While it provides moments that resonate with the political issues in the headlines it is not a political tract. It is an engaging read that goes to the depths of an indigenous vision of what it is to be human in a particular time and place.

It is an engaging, spirit expanding, challenging and absorbing read.

While it might not be the "great australian novel" it is a read that touched my heart and expanded my vision of what it is to be human and why any simple response by governments to solve "the indigenous problem" is likely to be misguided and ineffective.

Saturday, 11 August 2007

History, silence and the indigenous community

Over two weeks campervanning around the Northern Territory along with some long plane flights has left me with a good deal of food for thought around the way history is told and the notable silences about what happened on the Australian frontier .

Darwin for example is laden with monuments to the bombin by the Japanese and the impact of Cyclone Tracy. You hav to work hard to find anything beyond that - the monument to John McDowall Stuart, the Scotsman who was the first European to cross the continent from south to North was celebrated by a small obscure plaque. He should be so lucky.

The indigenous community are now acknowledged on notice board in national parks for their role in management of the parks. About the history of conflict between the original occupiers of the land and their response to the invaders there is little to be found. Historical amnesia abounds. In a couple of museum entries their is refeence to conflict but it is so generalised in expression that the reality of invasion is elided from view.

The silence is, or ought to be deafening but we of those who benefited from the invasion remain largely oblivious.

On the long flight home I was reading Henry Reynolds' account of his personal journey as a historian to discover the truth about Australian history 'Why weren't we told?. Invasion and the violence along the frontier are the elements of Australian history that were acknowledged in the nineteenth century writings by Australian writers but were then ignored through the twentieth century.

There is a deep silence at the heart of Australian life, culture and political debate.
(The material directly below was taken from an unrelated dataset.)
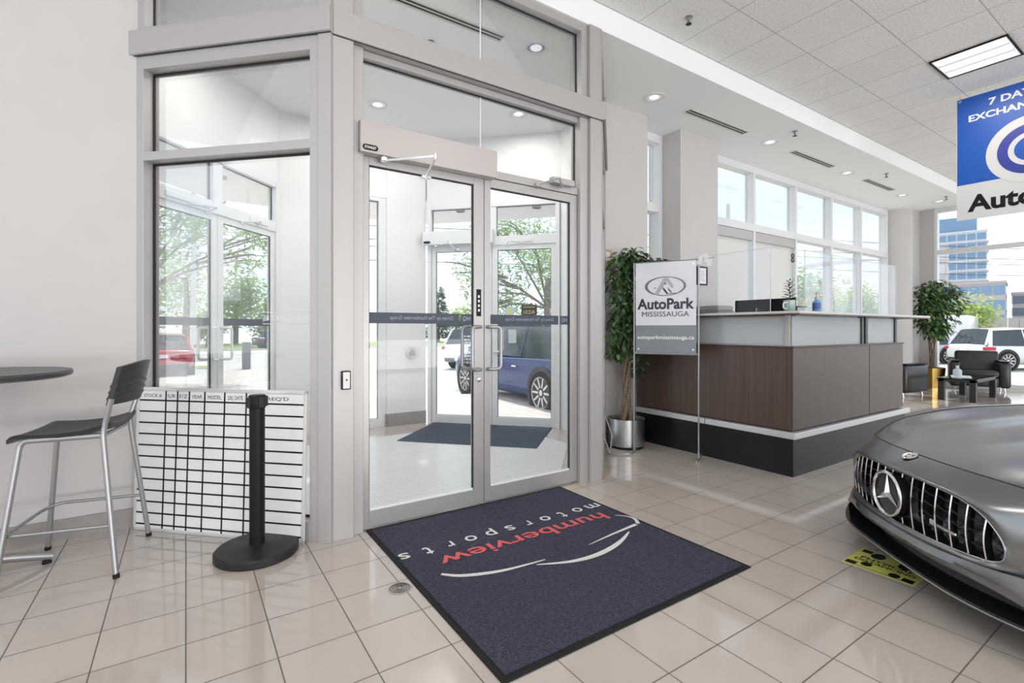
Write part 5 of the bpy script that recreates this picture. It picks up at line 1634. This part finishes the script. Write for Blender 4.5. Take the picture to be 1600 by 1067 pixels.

There have been moments at which this slience has been broken, the struggle of Eddie Mabo that resulted in the High Court overturning of the doctrine of Terra Nullius and the work of historian such as Henry Reynolds come to mind.

Those of us who seek to be people of the way, followers of Jesus in Australia need to learn how to be speak truthfully. On this issue we might find some assistance in the words of the Baptist minister the Rev John Saunders, preached in Sydney on the 14 October 1838.

After setting out the grounds on which indigenous people become invested with all the natural rights that belong to humanity Saunders spells out the wrongs that have been done to the indigenous commuity:

1. We have robbed them withour any anction in moral or revealed law, descending as invaders upon their territory and taking possession of their soil.
2. We have brutalised them, taught them intoxication, bribed them to shed the blood of each other.
3. We have shed their blood, eradicating the possessors of they soil. the blood of the poor and defenceless is upon us, the blood of those we wronged before we slew.

Black arm band history? Sounds like solidly grounded truth telling Christian preaching to me - one that has deep roots in the practice of the Old Testament prophets.